- **Instructions to follow**
Retype the run of lines that opens with the line containing "Reconstruct this image" and closes with the line containing "random.seed(4)", exactly and inclusively, but skip the pictures.

- **Provided entries**

━━━━━━━━━━━━━━━━━━━━━━━━━━━━━━

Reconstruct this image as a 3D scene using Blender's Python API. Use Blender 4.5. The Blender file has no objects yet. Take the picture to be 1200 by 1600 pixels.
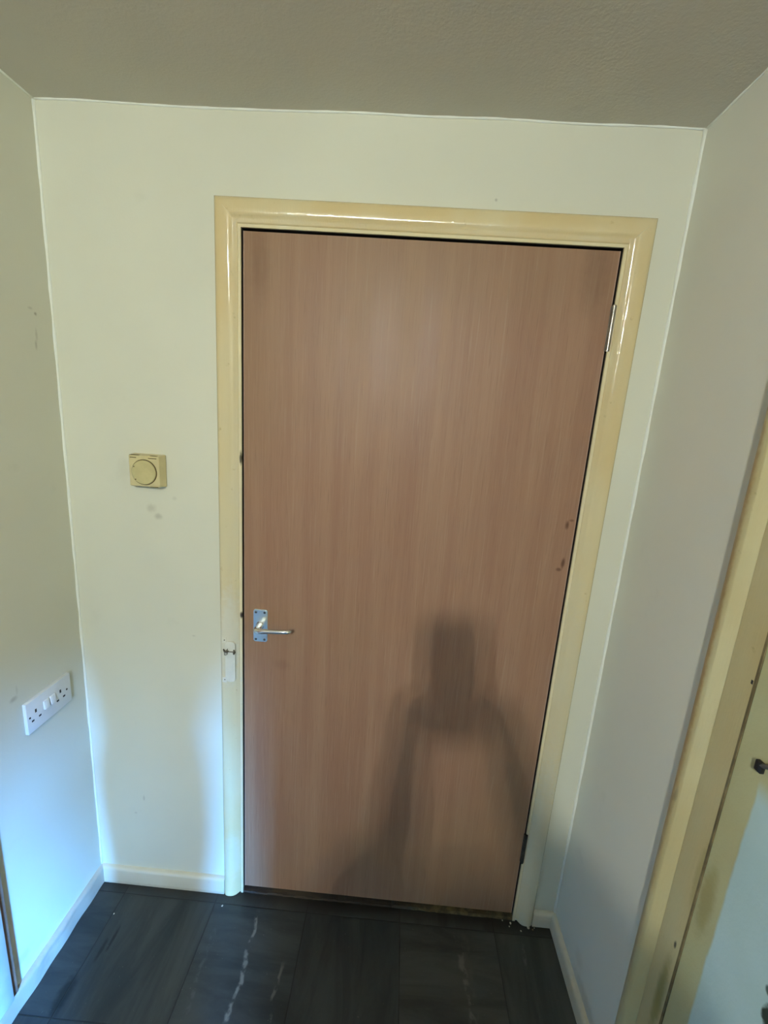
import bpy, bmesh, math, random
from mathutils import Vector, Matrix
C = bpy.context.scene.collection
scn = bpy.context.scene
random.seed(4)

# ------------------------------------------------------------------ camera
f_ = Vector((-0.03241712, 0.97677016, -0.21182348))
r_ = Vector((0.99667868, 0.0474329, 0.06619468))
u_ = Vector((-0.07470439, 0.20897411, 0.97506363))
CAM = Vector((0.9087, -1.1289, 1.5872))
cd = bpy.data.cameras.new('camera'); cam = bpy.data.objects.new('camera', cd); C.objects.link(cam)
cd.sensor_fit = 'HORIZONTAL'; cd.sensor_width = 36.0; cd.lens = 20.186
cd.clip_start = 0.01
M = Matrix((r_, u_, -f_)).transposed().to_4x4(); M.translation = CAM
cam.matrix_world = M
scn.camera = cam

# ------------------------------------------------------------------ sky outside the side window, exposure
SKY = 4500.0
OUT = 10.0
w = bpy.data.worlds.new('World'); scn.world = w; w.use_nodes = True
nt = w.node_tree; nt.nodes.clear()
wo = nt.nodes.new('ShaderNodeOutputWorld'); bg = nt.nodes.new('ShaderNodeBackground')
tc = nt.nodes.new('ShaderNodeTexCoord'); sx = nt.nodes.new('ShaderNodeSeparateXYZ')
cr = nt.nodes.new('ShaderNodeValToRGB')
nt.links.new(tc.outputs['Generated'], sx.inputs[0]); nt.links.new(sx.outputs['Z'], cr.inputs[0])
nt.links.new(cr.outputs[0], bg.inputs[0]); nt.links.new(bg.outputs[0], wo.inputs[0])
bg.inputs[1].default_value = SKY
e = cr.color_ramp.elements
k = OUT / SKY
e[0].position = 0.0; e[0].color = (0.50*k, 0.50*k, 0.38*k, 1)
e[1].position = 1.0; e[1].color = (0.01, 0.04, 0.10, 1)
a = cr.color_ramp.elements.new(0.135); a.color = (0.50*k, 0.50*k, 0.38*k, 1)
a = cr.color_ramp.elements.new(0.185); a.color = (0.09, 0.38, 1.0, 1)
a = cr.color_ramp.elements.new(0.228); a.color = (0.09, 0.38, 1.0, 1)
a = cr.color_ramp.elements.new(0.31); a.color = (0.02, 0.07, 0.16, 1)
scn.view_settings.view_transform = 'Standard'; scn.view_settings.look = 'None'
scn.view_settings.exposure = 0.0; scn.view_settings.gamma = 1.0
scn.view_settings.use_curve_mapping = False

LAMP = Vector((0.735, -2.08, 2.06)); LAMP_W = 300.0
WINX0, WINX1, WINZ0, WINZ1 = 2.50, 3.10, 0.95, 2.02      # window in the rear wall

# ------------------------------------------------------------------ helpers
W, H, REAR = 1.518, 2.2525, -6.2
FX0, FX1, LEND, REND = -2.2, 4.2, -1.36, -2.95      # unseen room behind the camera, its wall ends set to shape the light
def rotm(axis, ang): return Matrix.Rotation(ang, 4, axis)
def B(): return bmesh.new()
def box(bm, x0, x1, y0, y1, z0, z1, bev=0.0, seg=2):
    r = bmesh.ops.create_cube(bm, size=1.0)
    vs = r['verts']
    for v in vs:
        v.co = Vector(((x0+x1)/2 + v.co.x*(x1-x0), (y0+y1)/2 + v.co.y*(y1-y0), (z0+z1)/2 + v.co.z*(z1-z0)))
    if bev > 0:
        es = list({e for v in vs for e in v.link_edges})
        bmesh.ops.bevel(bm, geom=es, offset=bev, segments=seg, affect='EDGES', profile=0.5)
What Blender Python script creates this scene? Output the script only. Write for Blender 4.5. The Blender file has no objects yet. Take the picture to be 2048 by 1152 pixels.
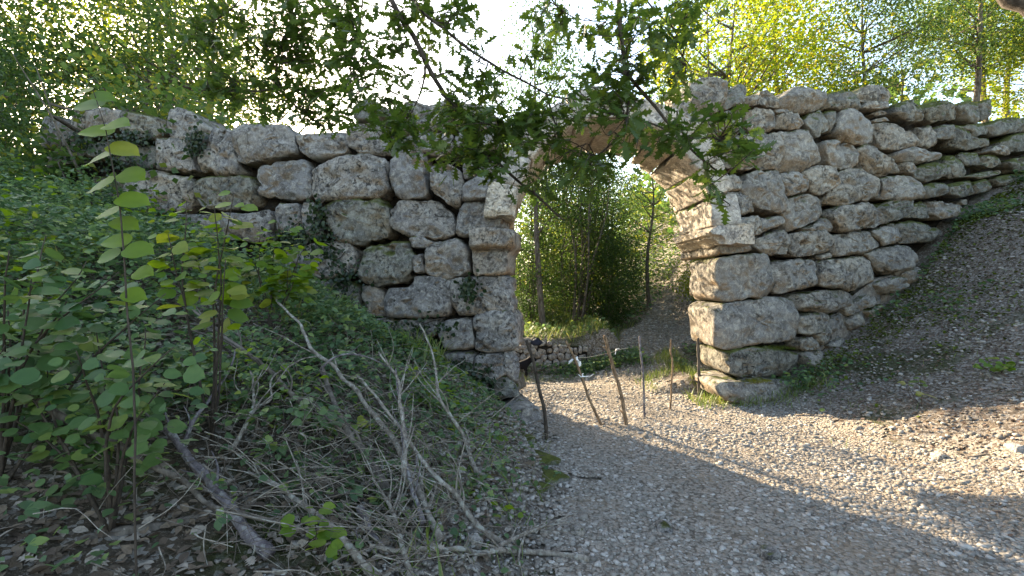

━━━━━━━━━━━━━━━━━━━━━━━━━━━━━━

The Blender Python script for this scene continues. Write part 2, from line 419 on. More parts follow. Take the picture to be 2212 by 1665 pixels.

━━━━━━━━━━━━━━━━━━━━━━━━━━━━━━

- **Task answer**
Reconstruct this image as a 3D scene using Blender's Python API. Use Blender 4.5. The Blender file has no objects yet. Take the picture to be 1200 by 1600 pixels.
import bpy, bmesh, math, random
from mathutils import Vector, Matrix
C = bpy.context.scene.collection
scn = bpy.context.scene
random.seed(4)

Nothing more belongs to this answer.